El ciclo económico alcista se ha convertido en la gran ilusión de la política chilena. Todos los candidatos confían en que un aumento del precio del cobre activará el crecimiento y curará las heridas fiscales. Los analistas ya hablan de que Chile puede crecer un 3,5% en 2018 independientemente de quien gane la elección y hasta el 4% si vence un candidato pronegocios.
Este ritmo es admirable para un país desarrollado, pero es poco ambicioso para otro donde hay importantes bolsas de pobreza y gran parte de la llamada clase media está colgando frágilmente de la misma.
El debate está contaminado por el deseo del actual gobierno de imponer la idea de que sus reformas estructurales y sus errores de gestión no han sido más que un mal sueño provocado por circunstancias externas.
Hay razones para sospechar que la confianza en Chile se ha dañado profundamente. No solo un exceso de regulación frena las inversiones, también lo hace el runrún de una conversación política que no va a ninguna parte. Parte de ese runrún es el debate sobre la reforma constitucional o sobre el sistema de pensiones. ¿Adónde llevará un inversor su dinero, a un país que está conforme con su Constitución o a uno que lleva casi 40 años reprochándosela? Nada hay más miedoso que un millón de dólares.
A esta incertidumbre hay que añadir la falta de buenas reformas. Una lista de ellas figura en el documento "Propuestas para más y mejor crecimiento de largo plazo", publicado en julio pasado por siete académicos de las universidades de Chile, Católica y Adolfo Ibáñez. Entre ellas figura la necesidad de un nuevo sistema tributario -más simple, predecible y fácil de entender por todos-, la modernización del Estado, nuevos proyectos de infraestructura y políticas de desarrollo productivo, una amplia reforma educativa orientada al empleo del futuro y una serie de reformas del mercado laboral que le quiten rigidez.

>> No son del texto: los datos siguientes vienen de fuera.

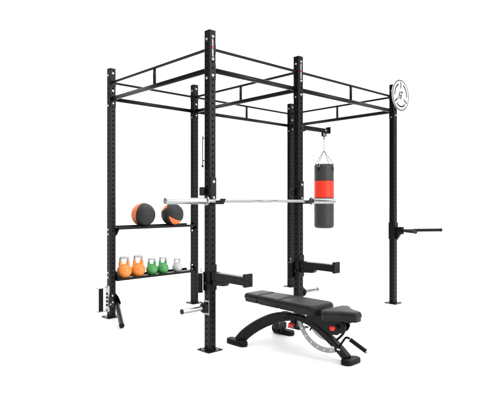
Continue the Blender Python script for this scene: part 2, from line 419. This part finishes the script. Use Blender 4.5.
# ------------------------------------------------------------ dip handles on the far right upright
t = thing('dip_handle', 'black V-shaped dip handles sticking out from the right-hand upright', 'dip bar', V(A3, HP, .8))
MB().box(A3-HP-.011, A3-HP-.001, -.038, HP+.011, .795, 1.0).build('side_plate', COAT, t, bevel=.002)
m = MB().box(A3-HP+.001, A3+HP+.004, HP+.001, HP+.011, .785, 1.0)
m.prism([V(A3-.02, HP+.0115, .80), V(A3-.02, HP+.03, .80), V(A3-.02, HP+.075, .87), V(A3-.02, HP+.075, .945), V(A3-.02, HP+.0115, .945)], V(.04, 0, 0))
m.build('bracket', COAT, t, bevel=.002)
MB().lathe(V(A3+.01, HP+.07, .86), [(0, 0), (.03, 0), (.033, .005), (.033, .083), (.03, .088), (0, .088)], 24).build('pivot', COAT, t)
q0 = V(A3+.01, HP+.07, .905)
for e, n_ in ((V(3.295, .43, .910), 'handle'), (V(2.742, .392, .905), 'handle')):
    k = MB().tube([q0.lerp(e, .03), e], .0155, 20).build(n_, COAT, t)
    MB().tube([q0.lerp(e, .33), q0.lerp(e, 1.0)], .0185, 24).build('grip', RUBBER, k)
    MB().tube([q0.lerp(e, .985), q0.lerp(e, 1.02)], .021, 24).build('end_cap', PLAST, k)

# ------------------------------------------------------------ barbell
BB, BH = .118, 1.2635
t = thing('barbell', 'long chrome barbell without plates lying across the two front hooks', 'barbell', V(.566, BB, BH-.025))
MB().lathe(V(0, BB, BH), [(0, -.13), (.0137, -.13), (.0137, 1.225), (0, 1.225)], 28, 'a').build('shaft', CHROME, t)
for x, s_ in ((-.125, -1), (1.190, 1)):
    e = .409 if s_ < 0 else .375
    sl = MB().lathe(V(x, BB, BH), [(.0138, -.008*s_), (.021, -.006*s_), (.030, 0), (.0365, .002*s_), (.0365, .016*s_), (.0255, .018*s_), (.0255, (e-.004)*s_), (.0235, e*s_), (.0195, e*s_), (.0185, (e-.006)*s_), (0, (e-.006)*s_)], 36, 'a').build('sleeve', CHROME, t)
    MB().lathe(V(x, BB, BH), [(.018, (e-.0055)*s_), (.018, (e-.003)*s_), (.008, (e-.001)*s_), (0, (e-.001)*s_)], 24, 'a').build('end_cap', STEEL, sl)
for a0_, a1_ in ((.06, .40), (.50, .61), (.70, 1.05)):
    MB().lathe(V(0, BB, BH), [(.0137, a0_), (.01395, a0_+.001), (.01395, a1_-.001), (.0137, a1_)], 28, 'a').build('knurling', KNURL, t)

# ------------------------------------------------------------ punching bag
bc = V(AX, b6, 0)
t = thing('punching_bag', 'dark grey hanging punching bag with a broad red band', 'punching bag', V(AX, b6, .838))
rr = .156; z0, z1, z2, z3 = .838, 1.318, 1.588, 1.850
low = [(0, z0+.004), (rr-.05, z0), (rr-.02, z0+.006), (rr-.006, z0+.022), (rr, z0+.05)] + [(rr+random.uniform(-.0012, .0012), z0+.05+(z1-z0-.05)*i/12) for i in range(1, 13)]
top = [(rr+.0005, z2)] + [(rr+random.uniform(-.0012, .0012), z2+(z3-z2-.03)*i/6) for i in range(1, 7)] + [(rr-.004, z3-.012), (rr-.014, z3), (rr-.02, z3+.002), (rr-.03, z3-.006), (0, z3-.008)]
MB().lathe(bc, low, 64).build('lower_cover', BAGB, t)
MB().lathe(bc, [(rr-.002, z1+.0005), (rr+.0015, z1+.002)] + [(rr+.0015, z1+(z2-z1)*i/8) for i in range(1, 8)] + [(rr+.0015, z2-.002), (rr-.002, z2-.0005)], 64).build('red_band', BAGR, t)
MB().lathe(bc, top, 64).build('upper_cover', BAGB, t)
m = MB()
for z in (z1, z2): m.tube([bc + Vector((rr*math.cos(6.2832*k/48)*1.008, rr*math.sin(6.2832*k/48)*1.008, z)) for k in range(48)], .0025, 6, True)
m.build('seam', VSIDE, t)
ax = FW.cross(Vector((0, 0, 1)))
for k in range(4):
    ang = R(90*k) + .12
    d = Vector((math.cos(ang), math.sin(ang), 0))
    # leather tab riveted to the top, steel ring, then a chain up to the swivel
    tn = Vector((-d.y, d.x, 0))
    m = MB(); w = .024
    pl = [bc + d*(rr+.001) + tn*x + Vector((0, 0, z)) for x, z in ((-w, z3-.10), (w, z3-.10), (w*.7, z3+.004), (-w*.7, z3+.004))]
    m.prism(pl, d*.005); tb = m.build('tab', VSIDE, t, bevel=.001)
    rc = bc + d*(rr+.004) + Vector((0, 0, z3-.02))
    MB().tube([rc + tn*.02*math.cos(q) + Vector((0, 0, .026*math.sin(q))) + d*.006 for q in [6.2832*i/16 for i in range(16)]], .0036, 8, True).build('ring', ZINC, tb)
def chain(m, p, q, link=.034, r=.0036):
    d = q - p; n = max(2, int(d.length/(link*.78))); d.normalize()
    a = d.cross(Vector((.3, .5, .1))).normalized(); b_ = d.cross(a)
    for i in range(n):
        c = p.lerp(q, (i+.5)/n); s_ = a if i % 2 else b_
        m.tube([c + d*(link*.5)*math.cos(u) + s_*(.0105)*math.sin(u) for u in [6.2832*j/10 for j in range(10)]], r, 6, True)
sw = V(AX, b6, 2.062)
for k in range(4):
    ang = R(90*k) + .12; d = Vector((math.cos(ang), math.sin(ang), 0))
    m = MB(); chain(m, bc + d*(rr+.006) + Vector((0, 0, z3+.004)), sw + d*.008); m.build('chain', CHAIN, t)
m = MB(); chain(m, sw + Vector((0, 0, .02)), V(AX, b6, 2.262)); m.build('top_chain', CHAIN, t)
MB().tube([sw + Vector((.016*math.cos(u), 0, .004+.02*math.sin(u))) for u in [6.2832*i/16 for i in range(16)]], .0045, 8, True).build('swivel_ring', ZINC, t)

# ------------------------------------------------------------ medicine balls
def ball(a, h, r, tilt, fn, label):
    c = V(a, -WD+.0, h); n, k_ = 96, 60
    m = MB(); vs = [c.copy() for _ in range(0)]
    Mx = tilt
    for i in range(k_+1):
        th = math.pi*i/k_
        for j in range(n):
            ph = 2*math.pi*j/n
            p = Vector((math.sin(th)*math.cos(ph), math.sin(th)*math.sin(ph), math.cos(th)))
            g = min(abs(((ph/(2*math.pi)*8) % 1)-0), abs(((ph/(2*math.pi)*8) % 1)-1))
            s_ = 1 - .012*math.exp(-(g*math.sin(th)*9)**2)*min(1, math.sin(th)*3)
            vs.append(c + (Mx @ p)*r*s_)
    fs, mi = [], []
    for i in range(k_):
        for j in range(n):
            m.f.append([i*n+j, i*n+(j+1) % n, (i+1)*n+(j+1) % n, (i+1)*n+j]); m.sm.append(True)
            m.mi.append(fn(math.degrees(math.pi*(i+.5)/k_), 360*(j+.5)/n))
    m.v = vs
    o = m.build('medicine_ball', [BALLB, BALLO], None, loc=V(a, -WD, h-r))
    return tag(o, label, 'medicine ball', 'medicine balls on the upper shelf')
def frame(pole, side):
    z = Vector(pole).normalized(); x = Vector(side); x = (x - z*x.dot(z)).normalized(); y = z.cross(x)
    return Matrix((x, y, z)).transposed()
RT = Vector((FW.y, -FW.x, 0)); UPV = Vector((0, 0, 1)); TO = -FW
BR = .136
ball(.402, SH1+BR+.001, BR, frame(UPV*1.0 + RT*.05 + TO*.12, TO*.55 - RT*.82), lambda th, ph: 1 if (ph < 30 or ph > 292.5) else 0,
     'dark medicine ball with an orange crescent down its left side')
ball(.802, SH1+BR+.001-.002, BR-.002, frame(TO + RT*-.20 + UPV*-.10, UPV), lambda th, ph: 1 if ((195 <= ph < 237 and th > 7) or (18 <= ph < 60 and th > 44)) else 0,
     'dark medicine ball with an orange wedge low on its front')

# ------------------------------------------------------------ kettlebells
def kettlebell(a, r, ht, m_body, label, group, yaw=0):
    t = thing('kettlebell', label, 'kettlebell', V(a, -WD, SH2+.001), group)
    z0 = SH2+.001; c = V(a, -WD, z0)
    prof = [(0, 0), (r*.62, 0), (r*.68, .004)]
    for i in range(1, 22):
        th = math.radians(-48 + i*(138/21)); prof.append((r*math.cos(th), r*.86 + r*math.sin(th)))
    prof = [q for q in prof]; prof[-1] = (0, prof[-1][1])
    b = MB().lathe(c, prof, 40).build('body', m_body, t)
    hw = r*.50; x = Vector((math.cos(yaw), math.sin(yaw), 0))
    zc = r*1.45; zt = ht - .012
    for s_ in (-1, 1):
        MB().tube([c + x*s_*hw*.86 + Vector((0, 0, zc)), c + x*s_*hw*1.04 + Vector((0, 0, zc+(zt-zc)*.35)), c + x*s_*hw*1.0 + Vector((0, 0, zc+(zt-zc)*.62))], [r*.32, r*.24, r*.21], 16).build('horn', m_body, b)
    zz = zc+(zt-zc)*.6
    pts = [c + x*hw*-1.0 + Vector((0, 0, zz))]
    for u in range(7): q = math.pi - u*math.pi/12; pts.append(c + x*(-hw*.72 + hw*.28*math.cos(q)) + Vector((0, 0, zt-.012+.012*math.sin(q))))
    for u in range(7): q = math.pi/2 - u*math.pi/12; pts.append(c + x*(hw*.72 + hw*.28*math.cos(q)) + Vector((0, 0, zt-.012+.012*math.sin(q))))
    pts.append(c + x*hw*1.0 + Vector((0, 0, zz)))
    MB().tube(pts, max(.010, r*.17), 14).build('handle', CHROME, t)
    # cast ring with a raised disc on the front of the ball
    fd = (Vector(camo.location) - c); fd.z = 0; fd = V(0, 1, 0)
    for r_, w_ in ((r*.52, .0022),):
        q_ = math.sqrt(r*r - r_*r_)
        MB().tube([c + fd*(q_+.0005) + Vector((math.cos(u)*r_, 0, r*.86+math.sin(u)*r_)) for u in [6.2832*i/40 for i in range(40)]], w_, 6, True).build('cast_ring', m_body, b)
    return t
KG = 'kettlebells on the lower shelf'
yw = -.25
kettlebell(.157, .083, .234, ORANGE, 'larger orange kettlebell closest to the left end of the lower shelf', KG, yw)
kettlebell(.334, .082, .236, ORANGE, 'orange kettlebell standing next to the green ones', KG, yw)
kettlebell(.515, .068, .192, GREEN, 'green kettlebell touching distance from the orange pair', KG, yw)
kettlebell(.668, .068, .194, GREEN, 'green kettlebell standing next to the pale grey one', KG, yw)
kettlebell(.872, .061, .163, PALE, 'small pale grey kettlebell at the right end of the row', KG, yw)

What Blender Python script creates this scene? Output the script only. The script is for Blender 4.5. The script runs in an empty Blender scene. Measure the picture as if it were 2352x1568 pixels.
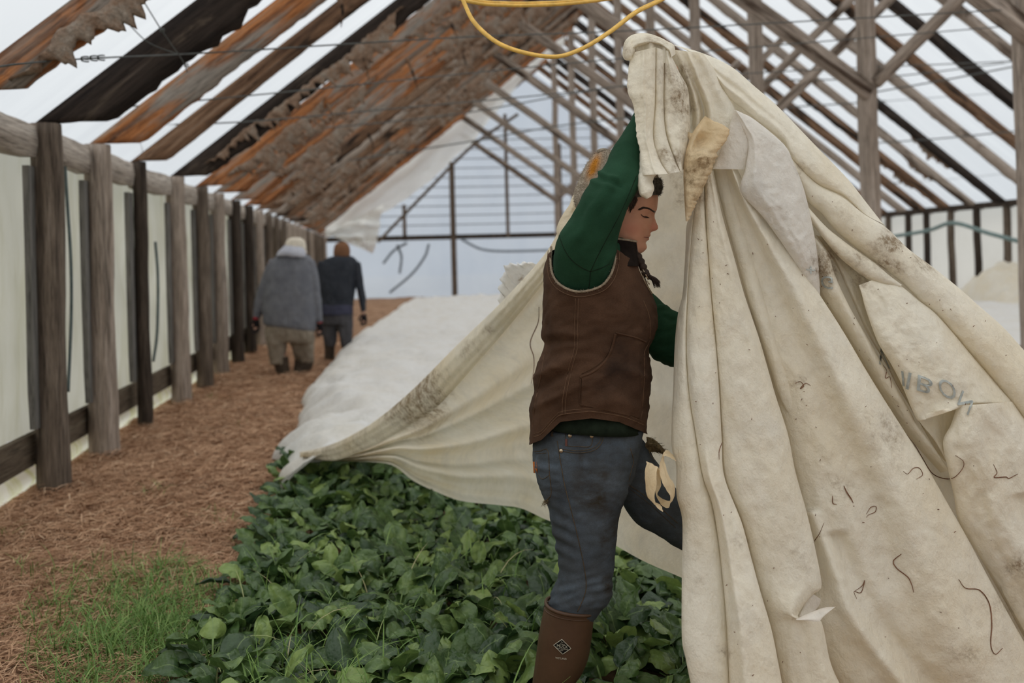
import bpy, bmesh, math, random
import numpy as np
from mathutils import Vector, Matrix, noise

# ------------------------------------------------------------------ camera, sky, exposure
SC = bpy.context.scene
COL = SC.collection
F_PX, ROLL, YAW, EYE, Y_AXIS = 2287.0, math.radians(1.5), math.radians(7.3), 1.42, 592.0
R_ = np.array([math.cos(YAW), -math.sin(YAW), 0.0])
F_ = np.array([math.sin(YAW), math.cos(YAW), 0.0])
Z_ = np.array([0.0, 0.0, 1.0])
CAM = np.array([0.0, 0.0, EYE])

cam_data = bpy.data.cameras.new('camera')
cam = bpy.data.objects.new('camera', cam_data)
COL.objects.link(cam)
cam_data.sensor_fit = 'HORIZONTAL'
cam_data.sensor_width = 36.0
cam_data.lens = 36.0 * F_PX / 2352.0
cam_data.shift_y = -(784.0 - Y_AXIS) / 2352.0
cam_data.dof.use_dof = True
cam_data.dof.focus_distance = 2.95
cam_data.dof.aperture_fstop = 2.4
cam_data.clip_start, cam_data.clip_end = 0.05, 300
cam.matrix_world = (Matrix.Translation((0, 0, EYE)) @ Matrix.Rotation(-YAW, 4, 'Z')
                    @ Matrix.Rotation(math.radians(90), 4, 'X') @ Matrix.Rotation(-ROLL, 4, 'Z'))
SC.camera = cam

world = bpy.data.worlds.new('overcast_sky')
SC.world = world
world.use_nodes = True
wn = world.node_tree
wn.nodes.clear()
w_out = wn.nodes.new('ShaderNodeOutputWorld')
w_bg = wn.nodes.new('ShaderNodeBackground')
w_tc = wn.nodes.new('ShaderNodeTexCoord')
w_sep = wn.nodes.new('ShaderNodeSeparateXYZ')
w_rmp = wn.nodes.new('ShaderNodeValToRGB')
w_rmp.color_ramp.elements[0].position = 0.0
w_rmp.color_ramp.elements[0].color = (0.27, 0.288, 0.307, 1)
w_rmp.color_ramp.elements[1].position = 1.0
w_rmp.color_ramp.elements[1].color = (1.0, 0.982, 0.95, 1)
wn.links.new(w_tc.outputs['Generated'], w_sep.inputs[0])
wn.links.new(w_sep.outputs['Z'], w_rmp.inputs[0])
wn.links.new(w_rmp.outputs[0], w_bg.inputs[0])
wn.links.new(w_bg.outputs[0], w_out.inputs[0])
w_bg.inputs[1].default_value = 1.75

SC.view_settings.view_transform = 'Standard'
SC.view_settings.look = 'None'
SC.view_settings.exposure = 0.16
SC.view_settings.gamma = 1.0
SC.view_settings.use_curve_mapping = False
SC.cycles.max_bounces = 8
SC.cycles.transparent_max_bounces = 10
SC.cycles.diffuse_bounces = 4
SC.cycles.transmission_bounces = 4
SC.cycles.caustics_reflective = False
SC.cycles.caustics_refractive = False
SC.cycles.use_denoising = True

random.seed(7)
NR = np.random.RandomState(11)

# ------------------------------------------------------------------ helpers
def P(px, py, zc):
    """point of the place seen at pixel (px, py) of the photograph, zc metres in front of the camera"""
    u = (px - 1176.0) / F_PX
    v = (Y_AXIS - py) / F_PX
    x = u * math.cos(ROLL) + v * math.sin(ROLL)
    y = -u * math.sin(ROLL) + v * math.cos(ROLL)
    return CAM + zc * (x * R_ + F_ + y * Z_)

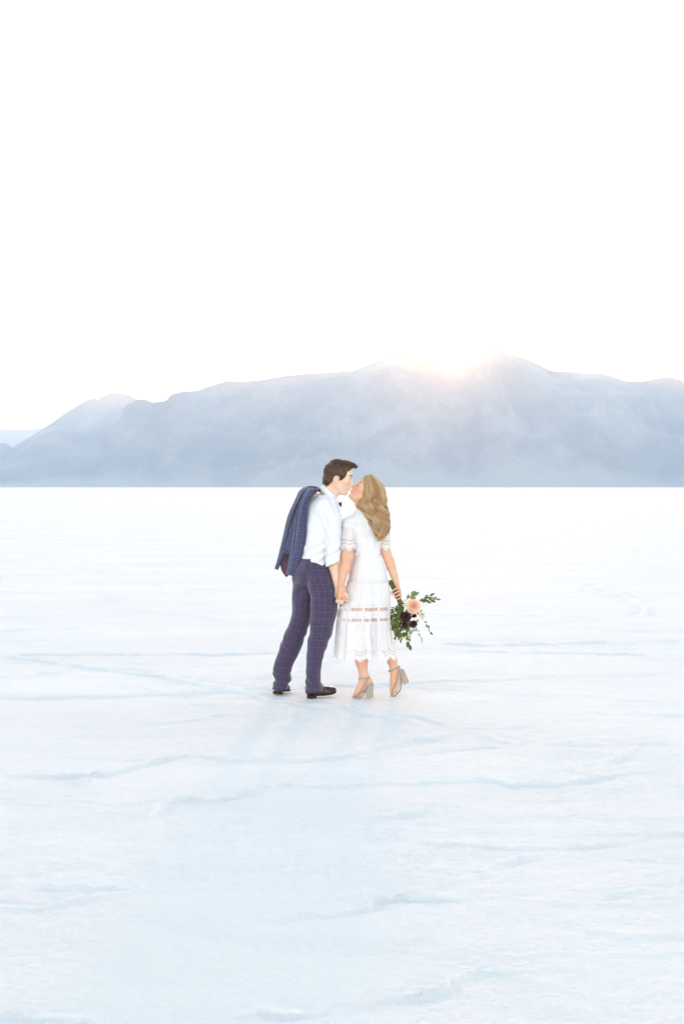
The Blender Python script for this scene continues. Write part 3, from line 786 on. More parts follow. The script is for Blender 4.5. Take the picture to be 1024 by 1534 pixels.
# waistband and belt
wb = np.linspace(-math.pi, math.pi, 49)
WB = Loft(edges([(834, 452, 490, MF, 0.125), (842, 450, 492, MF, 0.125)], MF))
bp = []
for a in wb:
    bp.append([WB.cx[0] + 0.094 * math.sin(a), MF - 0.100 * math.cos(a), W(470, 840, MF)[2] + 0.006 - 0.03 * math.sin(a)])
Vb, Fb = strap(bp, 0.034, 0.006, 49)
belt = obj('belt', Vb, Fb, simple('black_belt_leather', (0.02, 0.015, 0.012), 0.4, 0.5)); adopt(man, belt)

# shirt
S = Field((-0.36, 10.40, 0.96), (0.07, 11.06, 1.66), 0.0042)
S.loft(TORSO, 0.0)
S.cap(W(486.5, 752, MF - 0.02), W(490, 742, MF - 0.01), 0.072, 0.052, 0.03)
S.chain([W(485.5, 760, MF - 0.120), W(496.0, 778, MF - 0.145), W(498.0, 800, MF - 0.152), W(497.5, 826, MF - 0.150)], [0.060, 0.070, 0.064, 0.054], 0.035, 0.02)
S.chain([W(462, 758, MF + 0.13), W(476, 782, MF + 0.20), elL], [0.060, 0.062, 0.052], 0.035, 0.02)
S.cap(elL, W(484, 782, MF + 0.27), 0.052, 0.044, 0.02)
def sh_warp(x, y, z):
    d = 0.0075 * fbm(x * 15 - z * 6, y * 12, z * 8, seed=401, oct=3)
    d += 0.0050 * np.exp(-((z - 1.10) / 0.09) ** 2) * np.sin(z * 85 - x * 60 + 3 * noise(x * 8, y * 8, z * 8, seed=403))      # gathers above the waist and elbow
    ax = np.exp(-(((x + 0.10) / 0.05) ** 2 + ((z - 1.36) / 0.16) ** 2))
    d += 0.0065 * ax * np.sin(x * 130 + z * 55)
    # line between sleeve and back
    sx = np.interp(z, [1.05, 1.2, 1.34, 1.46], [-0.125, -0.128, -0.118, -0.10])
    d += 0.0060 * np.exp(-((x - sx) / 0.010) ** 2) * (y < MF - 0.05) * np.clip((1.46 - z) / 0.1, 0, 1)
    return d
S.warp(sh_warp)
V, F = S.mesh(1)
shirt = obj('shirt', V, F, SHIRT); adopt(man, shirt); del S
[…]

También hay propuestas de reformas institucionales. Una de ellas tiene que ver con la regla de gasto que Michelle Bachelet ha vapuleado en sus dos mandatos. Y aquí surgen dos cuestiones pertinentes. Una tiene que ver con determinar hasta dónde ha quedado dañado el crecimiento de largo plazo del país. Eso definirá la profundidad de las reformas que hay que adoptar y el daño y la impopularidad que estas pueden reportar. La recomposición de la regla de gasto -y la posible incorporación de un límite para la deuda pública- quizás obligue a una reforma constitucional para que resulte creíble por los agentes económicos.
La segunda cuestión se conjuga con una apreciación. Antes de que despertara esta oleada de optimismo con el precio del cobre, muchas de las instituciones que antes se veían como virtuosas -la regla de gasto, los informes de productividad- estaban cuestionadas. Un buen número de analistas piensa que eso se debía al estilo confrontacional del Gobierno.
Si solo fuera una cuestión de estilo, bastaría cambiar el gobierno para arreglarlo. Y eso es lo que puede conducir a una situación engañosa. Del mismo modo que el crecimiento fruto del ciclo desincentiva la adopción de reformas estructurales, la idea de un Presidente providencial puede condenar al país.
Sebastián Piñera es ahora mismo el favorito para ser elegido Presidente, según todas las encuestas. Curiosamente, sobre él pesan no solo las amenazas antes descritas, sino algún incentivo perverso adicional. Su candidatura pregona que su proyecto es para ocho años, lo que le obligará a gobernar mirando para que alguien de su sector político le sustituya en 2022. Con ese horizonte estratégico, ¿tendría margen para las reformas si estas suponen imponer sacrificios?